Toyota is riding a sales wave that’s almost too hot to handle. The Japanese automotive giant is facing what CFO Kenta Kon described as “very strong demand” across key markets, to the point where the company can barely meet orders. After a record first half of fiscal 2026 that saw Toyota and its luxury Lexus brand sell a combined 5.27 million vehicles a 5% jump compared to the prior year demand shows little sign of slowing down.
The engine behind this growth? Hybrids. Toyota sold a staggering 2.27 million hybrids in just the first six months, with electrified vehicles (including battery EVs, plug-in hybrids, and fuel-cell models) making up 47% of all sales.
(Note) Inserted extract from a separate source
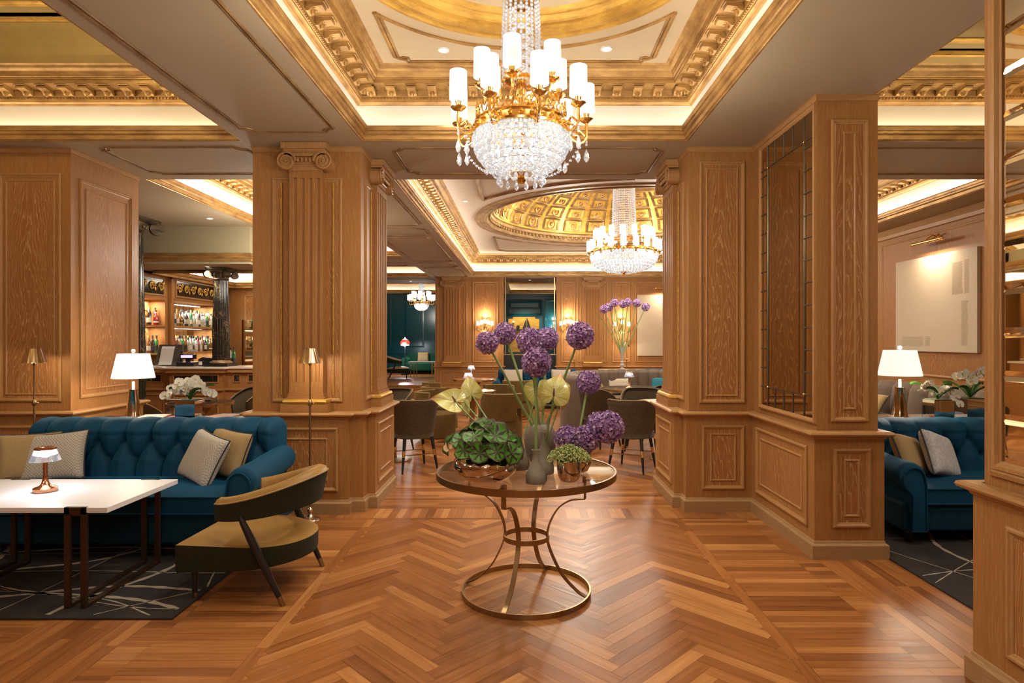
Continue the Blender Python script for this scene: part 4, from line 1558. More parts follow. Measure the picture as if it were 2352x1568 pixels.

Vehicles like the best-selling RAV4, now boosted by Toyota’s cutting-edge software-defined platform Arene, are carrying the brand’s momentum forward, especially in competitive markets like North America and China.
Production has ramped up accordingly, with September’s global output hitting over 918,000 vehicles a surge driven largely by a 29% increase in U.S. production. But tariffs and supply chain hiccups continue to bite, leading to increased costs and the delicate balancing act of keeping prices in check while preserving customer loyalty.
Despite these challenges, Toyota has upped its operating profit forecast for the full fiscal year to 3.4 trillion yen ($22 billion). It’s a clear demonstration of the company’s resilience, solid product lineup, and laser focus on hybrids during a shifting automotive landscape.
Simply put, Toyota can barely keep up as drivers worldwide clamour for cleaner, efficient rides but the company is making moves to keep those engines humming and those lot flags flying high.
This surge is a sign of the green shift gaining momentum. Toyota’s balancing act to meet soaring sales while managing costs will define its race through 2025 and beyond.